J'avais écrit ce qui précède lorsque je reçus des lettres du Canada, à la date du 3 février. Il paraîtrait qu'un agent des constitutionnels de Montréal serait parti pour Londres, porteur de demandes extrava­gantes, ce qui, néanmoins, à raison des circonstances, excite une grande sensation en Canada.

L'autre parti se préparait, en conséquence, à envoyer deux nouveaux agents en Angleterre. A cette date cependant, on ne connaissait pas encore la nomination de lord Durham ni le Bill de suspension. Je pense que si cette nouvelle leur parvient avant qu'ils fassent voile, elle aura l'effet d'arrêter leur départ.
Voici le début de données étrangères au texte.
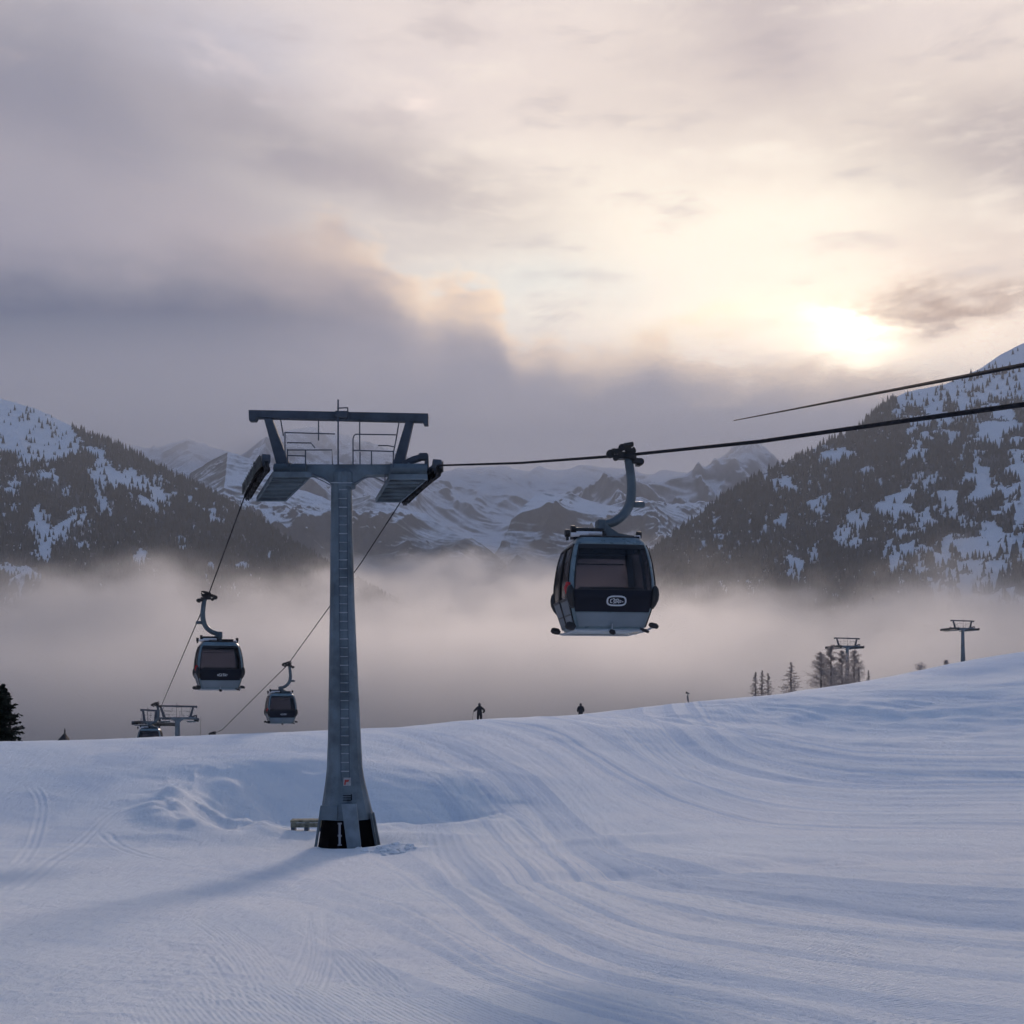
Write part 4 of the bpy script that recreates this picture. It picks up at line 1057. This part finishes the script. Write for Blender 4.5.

Car ils verront que la scène est de nouveau transportée en Canada, et que dans ce cas agents et pétitions seraient obligés de s'en retourner, après un échange de quelques paroles seulement.

J'ai peu visité Paris, ayant presque toujours été malade depuis mon arrivée. Dans ce moment je garde ma chambre. Vous me pardonnerez donc de vous écrire une aussi longue lettre. Je partirai pour le Canada vers la mi-avril. Si le temps me le permet, je retournerai peut-être à Londres. Alors, je me ferai un devoir d'accomplir la promesse que je vous ai faite, même au grand risque d'être appréhendé pour haute trahison, quoiqu'un journal loyal du Canada ait déjà avoué que c'était « une plaisanterie ». Lord Durham s'apercevra bien vite, je pense, qu'un grand nombre d'arrestations ne sont dues qu'à des « plaisanteries » de cette nature, quelque peu agréables qu'elles soient.

J'ai l'honneur d'être, Monsieur,

Votre dévoué serviteur,

L. H. LAFONTAINE.

(1) LaFontaine lui reproche d'avoir voté contre le bill autorisant la mission de Durham au Canada. Comme le croyait LaFontaine, c'était un ami de notre cause. Dans les discours qu'il prononça sur les affaires du Canada, à la ses­sion de 1838, il déclara odieuse, inique la conduite des gouverneurs Dalhousie, Aylmer et du Conseil législatif. Il était impossible à l'Assemblée de se résigner aux injustices qu'ils commettaient, injustices de nature à justifier une insurrection.